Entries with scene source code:
========================================

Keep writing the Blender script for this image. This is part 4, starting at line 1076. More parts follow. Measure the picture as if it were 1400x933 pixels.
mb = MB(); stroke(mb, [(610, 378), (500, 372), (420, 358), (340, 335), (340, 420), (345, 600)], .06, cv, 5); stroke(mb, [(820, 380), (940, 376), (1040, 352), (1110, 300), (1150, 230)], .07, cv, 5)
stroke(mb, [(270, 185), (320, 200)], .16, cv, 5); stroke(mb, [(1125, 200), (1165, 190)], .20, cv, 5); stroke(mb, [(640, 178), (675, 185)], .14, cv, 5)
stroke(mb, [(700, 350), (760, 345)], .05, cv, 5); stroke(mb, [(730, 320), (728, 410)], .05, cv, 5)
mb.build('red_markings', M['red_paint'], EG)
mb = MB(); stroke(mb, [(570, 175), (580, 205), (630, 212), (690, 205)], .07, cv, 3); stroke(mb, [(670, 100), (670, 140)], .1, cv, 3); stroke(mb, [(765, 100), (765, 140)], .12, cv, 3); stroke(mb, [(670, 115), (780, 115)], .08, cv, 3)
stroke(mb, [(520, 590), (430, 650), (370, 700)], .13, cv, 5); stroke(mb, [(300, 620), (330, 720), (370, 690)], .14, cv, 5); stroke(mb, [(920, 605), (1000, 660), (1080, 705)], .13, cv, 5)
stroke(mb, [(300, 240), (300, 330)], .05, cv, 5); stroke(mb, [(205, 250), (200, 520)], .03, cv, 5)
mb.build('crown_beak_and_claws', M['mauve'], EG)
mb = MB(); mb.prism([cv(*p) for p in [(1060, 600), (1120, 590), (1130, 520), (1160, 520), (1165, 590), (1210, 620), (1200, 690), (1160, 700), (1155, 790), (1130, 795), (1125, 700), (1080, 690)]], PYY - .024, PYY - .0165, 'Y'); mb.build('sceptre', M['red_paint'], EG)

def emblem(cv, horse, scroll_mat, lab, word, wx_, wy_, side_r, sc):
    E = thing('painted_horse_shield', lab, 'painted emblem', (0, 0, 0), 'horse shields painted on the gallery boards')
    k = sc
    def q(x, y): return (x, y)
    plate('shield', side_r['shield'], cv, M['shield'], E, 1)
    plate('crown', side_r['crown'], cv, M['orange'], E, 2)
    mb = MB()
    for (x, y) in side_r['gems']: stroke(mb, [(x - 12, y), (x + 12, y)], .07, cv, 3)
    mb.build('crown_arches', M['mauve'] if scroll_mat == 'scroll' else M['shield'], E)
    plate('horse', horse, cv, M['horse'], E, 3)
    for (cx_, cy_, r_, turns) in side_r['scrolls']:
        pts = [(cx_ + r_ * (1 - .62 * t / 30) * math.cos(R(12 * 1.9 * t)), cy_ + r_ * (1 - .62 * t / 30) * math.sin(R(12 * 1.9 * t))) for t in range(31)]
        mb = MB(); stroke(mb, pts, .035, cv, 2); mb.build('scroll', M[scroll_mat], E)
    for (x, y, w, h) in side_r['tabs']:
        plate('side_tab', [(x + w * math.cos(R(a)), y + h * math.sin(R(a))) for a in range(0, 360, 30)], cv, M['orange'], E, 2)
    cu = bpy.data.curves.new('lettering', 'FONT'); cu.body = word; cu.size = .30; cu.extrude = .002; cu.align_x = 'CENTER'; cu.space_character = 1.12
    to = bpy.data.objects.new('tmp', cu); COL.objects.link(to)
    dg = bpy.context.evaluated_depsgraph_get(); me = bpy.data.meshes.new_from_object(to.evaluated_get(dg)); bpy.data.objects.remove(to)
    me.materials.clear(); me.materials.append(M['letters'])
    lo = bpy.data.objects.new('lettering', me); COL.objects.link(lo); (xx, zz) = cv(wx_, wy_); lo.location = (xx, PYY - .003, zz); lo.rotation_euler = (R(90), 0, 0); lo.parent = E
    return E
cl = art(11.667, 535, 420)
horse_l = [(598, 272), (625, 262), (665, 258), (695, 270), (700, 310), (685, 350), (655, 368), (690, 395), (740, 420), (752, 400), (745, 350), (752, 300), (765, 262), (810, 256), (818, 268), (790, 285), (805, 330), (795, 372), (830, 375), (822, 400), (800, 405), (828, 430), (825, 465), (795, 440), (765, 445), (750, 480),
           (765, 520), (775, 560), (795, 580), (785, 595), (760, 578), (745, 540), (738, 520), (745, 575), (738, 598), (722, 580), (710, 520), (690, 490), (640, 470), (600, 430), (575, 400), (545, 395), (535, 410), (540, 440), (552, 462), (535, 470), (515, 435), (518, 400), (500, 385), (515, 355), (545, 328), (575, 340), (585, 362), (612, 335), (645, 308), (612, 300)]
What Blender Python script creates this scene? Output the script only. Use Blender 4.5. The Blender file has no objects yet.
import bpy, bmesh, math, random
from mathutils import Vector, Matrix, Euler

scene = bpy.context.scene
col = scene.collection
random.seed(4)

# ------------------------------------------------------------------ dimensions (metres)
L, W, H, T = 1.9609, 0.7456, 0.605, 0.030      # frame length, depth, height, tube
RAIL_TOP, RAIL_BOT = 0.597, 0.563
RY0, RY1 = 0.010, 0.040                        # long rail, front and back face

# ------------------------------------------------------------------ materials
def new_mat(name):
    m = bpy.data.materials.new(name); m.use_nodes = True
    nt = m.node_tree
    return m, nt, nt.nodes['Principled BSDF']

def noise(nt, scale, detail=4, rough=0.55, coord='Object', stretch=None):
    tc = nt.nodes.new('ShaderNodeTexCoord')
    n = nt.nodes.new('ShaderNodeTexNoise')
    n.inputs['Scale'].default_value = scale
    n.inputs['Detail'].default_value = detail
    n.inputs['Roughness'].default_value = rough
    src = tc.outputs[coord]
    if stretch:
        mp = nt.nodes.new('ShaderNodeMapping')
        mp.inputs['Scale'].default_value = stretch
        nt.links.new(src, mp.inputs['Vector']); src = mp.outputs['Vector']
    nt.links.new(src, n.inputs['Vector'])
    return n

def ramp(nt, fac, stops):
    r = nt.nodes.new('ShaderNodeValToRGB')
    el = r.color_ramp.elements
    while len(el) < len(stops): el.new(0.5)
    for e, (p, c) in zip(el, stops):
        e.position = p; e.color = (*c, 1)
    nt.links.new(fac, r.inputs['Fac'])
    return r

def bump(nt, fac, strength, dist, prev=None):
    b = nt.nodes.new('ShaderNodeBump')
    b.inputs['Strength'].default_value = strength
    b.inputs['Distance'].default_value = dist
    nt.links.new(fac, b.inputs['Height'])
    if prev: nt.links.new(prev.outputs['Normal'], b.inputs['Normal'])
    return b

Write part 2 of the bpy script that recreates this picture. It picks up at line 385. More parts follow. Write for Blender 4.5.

========================================

> _Brief_
Give again, word for word, the lines starting at the line that has "What Blender Python" and ending at the line that has "from mathutils import Vector, Matrix, Euler", with both of those lines included and nothing else.

> _Output below_
What Blender Python script creates this scene? Output the script only. Use Blender 4.5. The Blender file has no objects yet.
import bpy, bmesh, math, random
from mathutils import Vector, Matrix, Euler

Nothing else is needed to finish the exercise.